We found no usages of it in the wild. If there is real-world need for them, we'll consider adding them back.


FWIW I use binary literals a bunch in python, either when working with binary file formats or with bitfields.


Yes, I'm not saying there aren't usages for them in general, but PureScript currently occupies a niche that doesn't get down to the level of binary file formats. This change is more about "only supporting what we need to right now", rather than "we don't like binary literals". As noted elsewhere, it's not difficult to add support for them when we need to.

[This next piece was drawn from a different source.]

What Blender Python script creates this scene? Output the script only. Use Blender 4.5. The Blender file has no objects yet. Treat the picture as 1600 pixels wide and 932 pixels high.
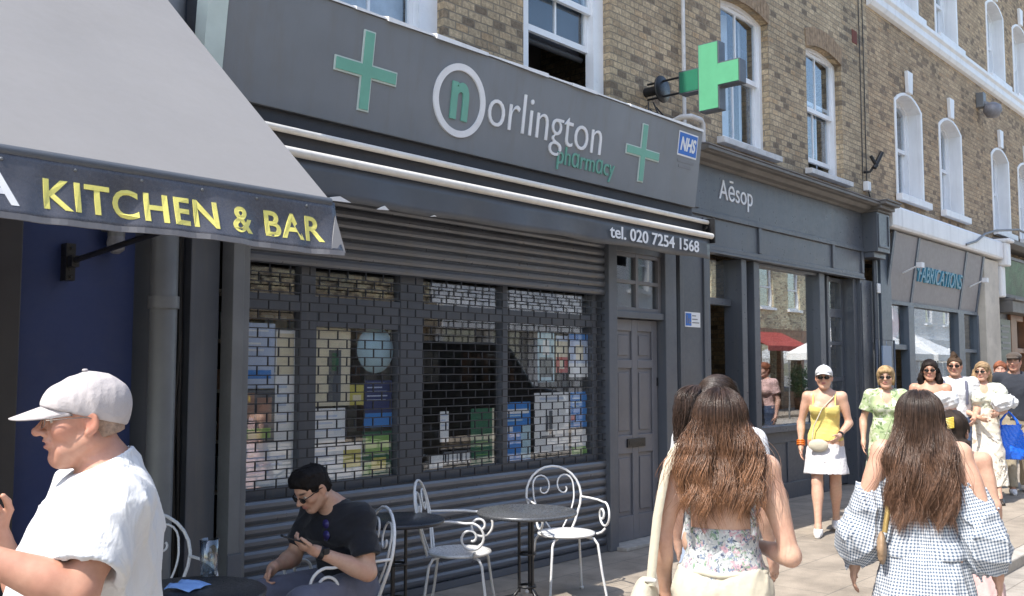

Generally developers tend to either (1) misunderstand them when they encounter them in the wild or (2) accidentally invoke them. (I believe multiple languages have had issues with '04' being treated as an octal, which works fine and doesn't trigger developer notice until they encounter '09' in the wild).

Whether these are VALID concerns I won't take a stance on - just saying these are the reasons I've seen cited.


Why not use 0x,0b, and 0o for hex, binary, and octal literals? I never liked the fact that a number starting with 0 was treated as octal.


OCaml does just that; it might have been the first language to have 0b and 0o prefixes for binary and octal literals.

https://discuss.ocaml.org/t/the-origin-of-the-0b-01-notation...


Yeah, it never made sense to me not to include those, given how simple it is.


The typical octal literal syntax I've seen uses a 0 prefix. This gives rise to quite a few gotchas, as most people think of leading 0's as being non-value-changing. Maybe 0o12345670?


Yeah, I agree that it's not a good syntax. I do think 0o is a good prefix though.